Wednesday, January 5, 2011

a metaphor of pants


I'm no stranger to making changes when they don't fit. It's what I do - a few tucks here and there to reveal an article of clothing that I'll wear for a good long while. Work as effort, work as investment.

I've hemmed every pair I've ever owned, the gift of short legs and a sewing machine waiting in the wings. I don't ever expect them to fit just right that first time on, and somehow they never do--- though a few have surprised me over the years, the way they slide on without effort, the curve in the hip to fit just so.

Chip's require patches. He comes to me, pants in hand, Can you help these? Is there something you can do? He wears his pants with roughness, with enthusiasm that rubs the fibers raw. Thin in the same places, I can read the story they tell of walking and bending and reaching. The white outline of his wallet. I keep patches in my sewing kit for these occasions, running stitches in repeating patterns to reinforce the seams. When I'd patched a soft pair of denim for the third time last year I had to tell him, This isn't going to hold. There's nothing here, no strength in the fibers to keep them from coming apart. He asked me to patch them anyway, let him enjoy them for just a little longer.

My pants are worn differently, but still careless in my own way. Patches won't solve the way I run hems into the ground, frayed bits breaking off into the carpet. But still I salvage, I save. I peer over worn blue jeans fading to gray, examine the stitching that is coming loose. I worry over the seams that won't hold.

I find it impossible to throw them away. They sit on my sewing table for months at a time. I fret over busted seams and holes. I finger unraveled fabric and dream of ways to fix bent zippers. My tenuous efforts yield recycled results: pants that have long outlived their wear into something new, something workable, something I can still love.

There was one pair of denim--- jeans I'd worn through thick and thin, jeans that fit every curve, jeans that went with everything, jeans that I was sure would last forever. In time I felt them chafing my skin, rubbing me raw. I kept hoping I'd find them comfortable again, put them in my closet and waited. But each time I brought them out into daylight they faded into something gray and ungainly. Up against my softest sweaters, my favorite shirts, they were fitful and picky. They just didn't... go. When I put them on, they pinched and pulled. I put them on the sewing table and prayed for a miracle. I dove into the work, intensive and focused, committed to resuscitation. But the smallest picking of the seams had them disintegrating in my hands: the years had weathered them badly, from inside out.

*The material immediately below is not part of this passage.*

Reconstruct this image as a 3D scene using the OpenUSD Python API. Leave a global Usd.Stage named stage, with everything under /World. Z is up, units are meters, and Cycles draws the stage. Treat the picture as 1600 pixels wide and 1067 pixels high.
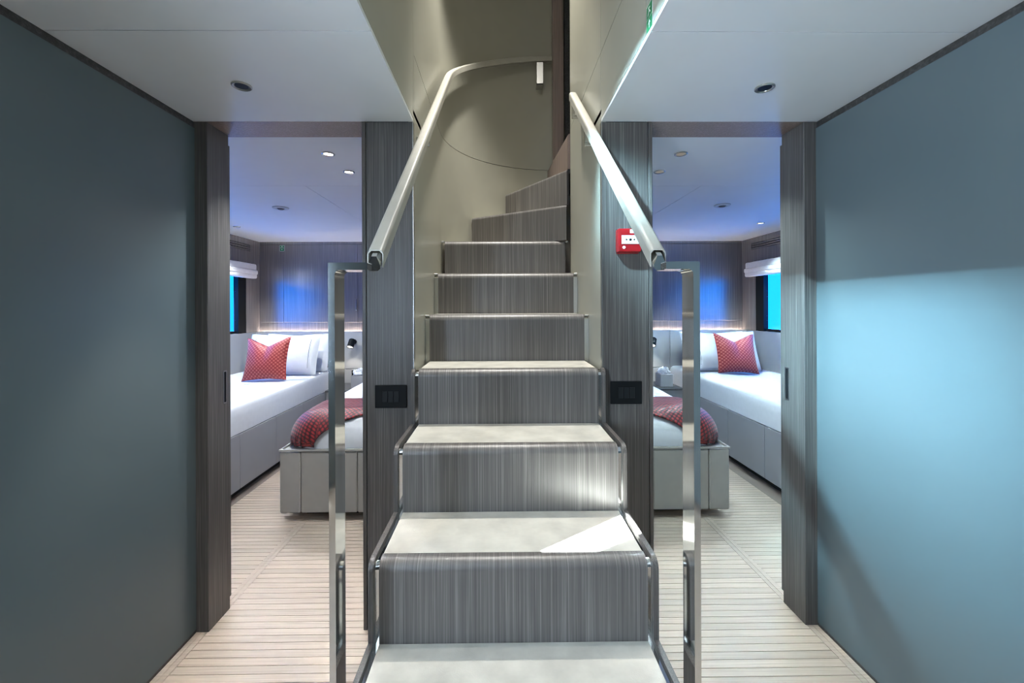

A few months later, Chip stood next to my sewing table, shaking his head - My jeans... you were right. I thought if I worm them more carefully they would hold up, but it didn't make any difference. No integrity, as you said. They ripped when I was in Portland. I had to throw them away.

Because of this, I know he understands me. It's against my nature to abandon things, especially when they were once so coveted. I am born to transform something unworkable, something unlovable, into something else. Pants into a tiny skirt for Alice. Pants into a drawstring bag for blocks. But I've learned that sometimes it isn't possible. Sometimes there is no integrity to save, no fibers to rework, no give in the seams for repurposing.

Sometimes, no matter how hard you try, they just don't fit.

1 comment:

Sibley Saga .... said...

I'm not all that good at getting rid of some things when it's time. It's something I need to work on.